Art and Politics: How a Broadway rap star brought peace to a grieving campus


Lindsay Williams

Walking around Vanderbilt’s campus on Wednesday, November 9th felt like being at a funeral. Students walked slowly with hunched shoulders, and many eyes were filled with tears in reaction to what many thought was impossible: Donald Trump being elected president. That evening, many Vanderbilt students turned to an unlikely source for solace and answers: Daveed Diggs, the famous rapper who starred as Thomas Jefferson in the hit Broadway musical “Hamilton.”

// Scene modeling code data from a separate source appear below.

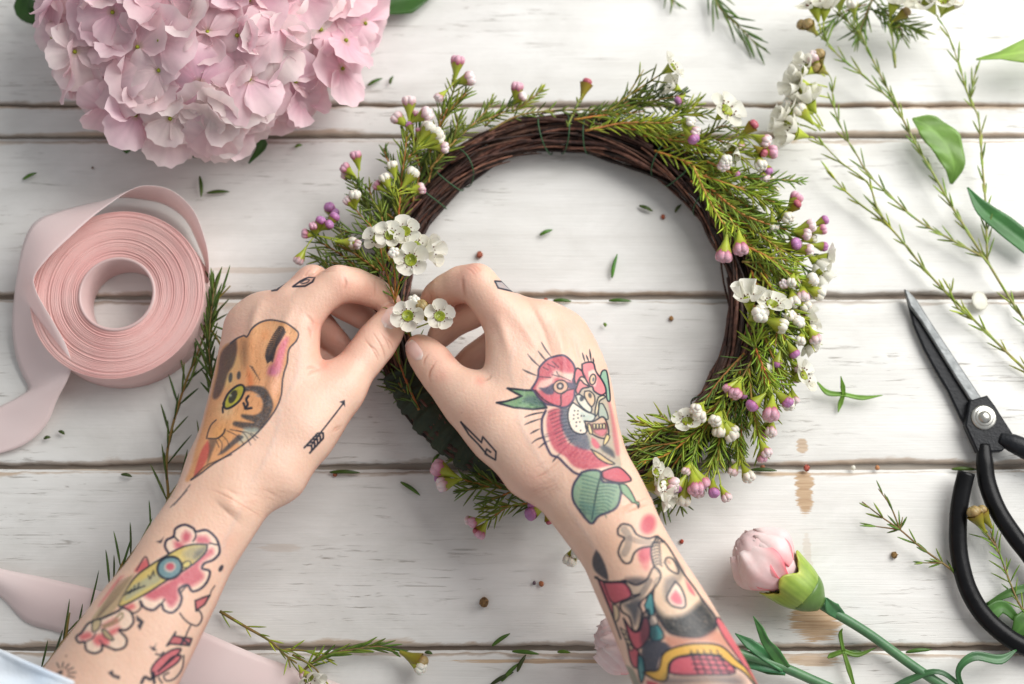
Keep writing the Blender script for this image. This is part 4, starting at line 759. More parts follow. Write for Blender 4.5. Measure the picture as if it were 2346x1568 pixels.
# ------------------------------------------------------------------ the wreath
WC = P(1303, 688, .014); WR = .1032
def ring(a, r=0.0, z=0.0):       # a: degrees, 0 = right, 90 = up in the photo
    t = math.radians(a); return np.array((WC[0] + (WR+r)*math.cos(t), WC[1] + (WR+r)*math.sin(t), .0142 + z))
wreath = empty('flower_wreath', (WC[0], WC[1], 0), 'round dark twig wreath half covered in green waxflower sprigs', 'wreath')
mb = MB()
for k in range(120):
    full = k < 34; a0 = random.uniform(0, 360); span = 362 if full else random.uniform(70, 220)
    q = math.sqrt(random.uniform(.04, 1)) * .0108; ph = random.uniform(0, 6.28); tw = random.choice((-1, 1)) * random.uniform(.3, 1.6); n = int(span/4)+2
    ws = [random.uniform(-1, 1)*.0015 for _ in range(4)]; rr = random.uniform(.0006, .00135); pts = []; 
    for i in range(n):
        a = a0 + span*i/(n-1); ar = math.radians(a); p = ph + tw*ar; qq = q + (ws[0]*math.sin(3*ar+ph) + ws[1]*math.sin(7*ar+2*ph)); e = 0
        if not full: e = max(0, 1 - min(i, n-1-i)/3.) * .0011
        pts.append(ring(a, (qq+e)*math.cos(p) + ws[2]*math.sin(11*ar), (qq+e)*math.sin(p)*.93 + ws[3]*.6*math.sin(9*ar)))
    b = random.choice((.4, .6, .9, 1.2, 1.7, 2.4)); mb.tube(pts, [rr*(.75+.5*random.random()) for _ in pts], 5, 0, np.array((b*random.uniform(.9, 1.25), b, b*random.uniform(.85, 1))))
for k in range(80):        # loose strands and cut ends lifting off the bundle
    a0 = random.uniform(0, 360); sp_ = random.uniform(14, 46); s0 = random.uniform(.85, 1.05)*.0112; ph = random.uniform(-.4, 3.3); pts = []
    lift = random.uniform(.0, .0035) * random.choice((0, 1, 1)); out = random.uniform(.3, 1)
    for i in range(7):
        t = i/6; e = lift*t**3; pts.append(ring(a0 - sp_*t, (s0+e*out)*math.cos(ph+t*.7), (s0+e)*math.sin(ph+t*.7)*.95))
    b = random.choice((.8, 1.4, 2.2, 3.4)); mb.tube(pts, [.0006]*6+[.00025], 5, 0, np.array((b*1.15, b*1.0, b*.8)))
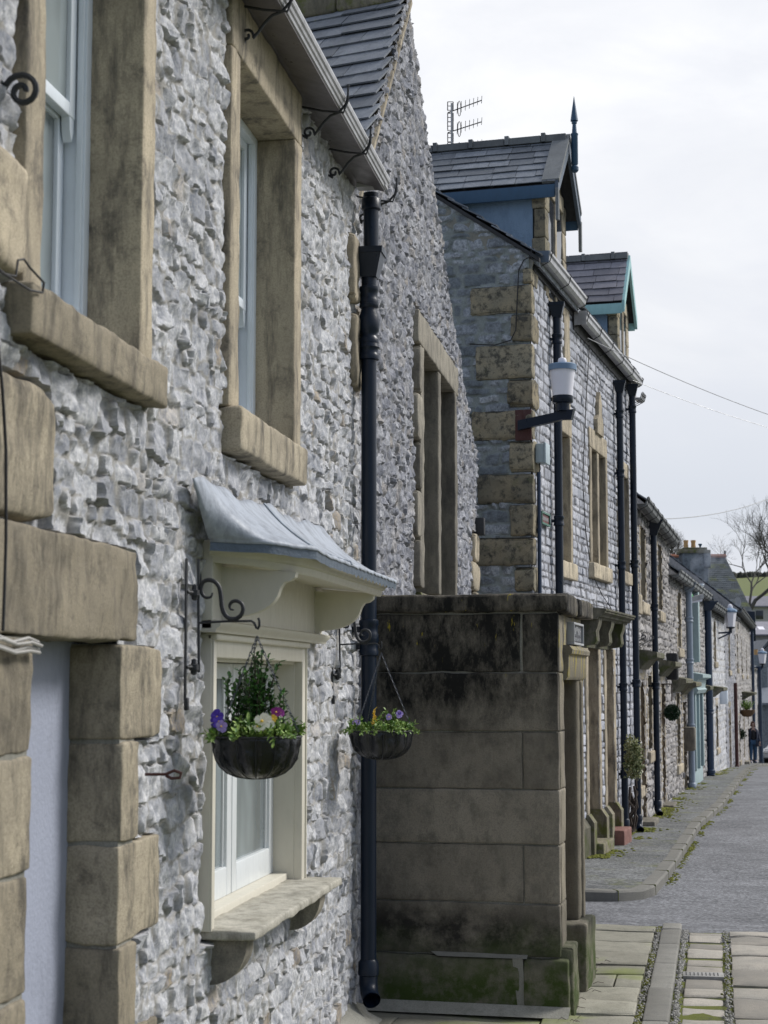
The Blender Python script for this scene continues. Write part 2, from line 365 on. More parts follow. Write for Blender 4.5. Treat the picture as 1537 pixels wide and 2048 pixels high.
M['pipe'] = m_paint('blue_black_pipe_paint', (.003, .010, .024), .33, .3, .12, 8, spec=.35)
M['pipeg'] = m_paint('grey_blue_pipe_paint', (.24, .29, .36), .4, .3, .1, 8)
M['pipen'] = m_paint('navy_pipe_paint', (.016, .035, .075), .3, .3, .1, 8)
M['gut'] = m_paint('grey_gutter_metal', (.40, .40, .41), .32, .6, .08, 9, spec=.6)
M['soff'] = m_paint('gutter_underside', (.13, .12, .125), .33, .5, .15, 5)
M['lead'] = m_paint('lead_sheet', (.34, .375, .43), .5, 1., .25, 11, .0, .4)
M['leadd'] = m_paint('dark_lead_edge', (.10, .13, .17), .45, .4, .4, 8, .3)
M['navy'] = m_paint('navy_fascia_paint', (.025, .075, .14), .4, .3)
M['aqua'] = m_paint('aqua_bargeboard_paint', (.30, .52, .53), .45, .2)
M['aquad'] = m_paint('faded_aqua_shopfront_paint', (.30, .39, .40), .5, .35)
M['render'] = m_paint('blue_grey_cheek_render', (.21, .30, .41), .7, .45, .9, 6)
M['slate'] = m_stone('blue_grey_slate', (.15, .17, .20), (.07, .08, .09), (.24, .26, .30), (.5, .75), .5, .6, .3)
M['slate2'] = m_stone('lichen_speckled_slate', (.17, .19, .22), (.07, .08, .095), (.28, .30, .335), (.48, .7), .5, .65, .3, green=(.22, .24, .2), gmask=lambda nt: ramp(nt, noise(nt, coords(nt), 26, 5, .7), [(.6, 0), (.68, .6)]))
M['slatep'] = m_stone('purple_slate', (.20, .195, .225), (.1, .1, .115), (.28, .275, .31), (.5, .75), .5, .6, .3)
def _rows(nt):
    co = nt.nodes.new('ShaderNodeNewGeometry'); s = nt.nodes.new('ShaderNodeSeparateXYZ'); nt.links.new(co.outputs['Position'], s.inputs[0])
    mm = N(nt, 'ShaderNodeMath', operation='MULTIPLY'); mm.inputs[1].default_value = 8.6; nt.links.new(s.outputs[2], mm.inputs[0])
    sn = N(nt, 'ShaderNodeMath', operation='SINE'); nt.links.new(mm.outputs[0], sn.inputs[0])
    return _mul(nt, ramp(nt, sn.outputs[0], [(.1, 0), (.8, .8)]), ramp(nt, noise(nt, coords(nt), 2.2, 7, .8), [(.45, .0), (.6, .95)]))
M['slatem'] = m_stone('moss_banded_slate', (.07, .085, .10), (.035, .045, .055), (.105, .12, .13), (.5, .75), .5, .7, .3, green=(.12, .14, .035), gmask=_rows)
M['ridge'] = m_stone('grey_ridge_stone', (.17, .18, .19), (.08, .08, .08), (.26, .27, .27), bs=.3)
M['terra'] = m_paint('red_clay', (.36, .15, .09), .8, .4)
M['pot'] = m_paint('orange_clay_pot', (.50, .30, .13), .8, .3)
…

Diggs is known for his work on “Hamilton: An American Musical,” which opened on Broadway in August 2015. In July, however, Diggs retired from Hamilton. The actor now works as a recurring cast member in ABC’s “Blackish” and performs with his rap band Clipping. On the night of November 9th, Diggs spoke and answered questions from students in Vanderbilt’s Langford Auditorium.

In his conversation with Vanderbilt students, Diggs spoke to the problems of division and hate in this country. He spoke of his own election night experience, during which he left a watch party early after realizing how close the election was going to be. After the election results were revealed, Diggs, like the majority of the nation, was surprised. However, the actor emphasized that, to him, the problem was not who won the election but rather how Americans were failing to listen to each other’s concerns and come together to solve them. As Diggs described, “Policy affects us slowly; it doesn’t affect us every day as we walk out our door. But this divisiveness between us and our neighbor does.”

Many members of the Vanderbilt community feel the sting of the election’s outcome, but Diggs brought some context to that feeling. His message was that, while it may seem to some that things could not be worse, we should be hopeful and active in using our voices in whatever ways we can. Students found comfort in his message. As Vanderbilt University Speakers Committee member Sahar Abdullah stated, “I believe his words provided a great deal of assurance to the Vanderbilt community that we are all members of one community and we must continue to work together to resolve differences.”

For a brief moment, Diggs brought peace to the minds of Vanderbilt Students. “I thought he did a great job of making political activism tangible. He really emphasized the power we have by simply doing. Whether that be in theater or screen writing, it all has an impact in the community we want to live in,” sophomore Jennifer Pema said. One can only hope that Digg’s wisdom reverberates throughout Vanderbilt so that our community may heal the divides on our campus and in our country.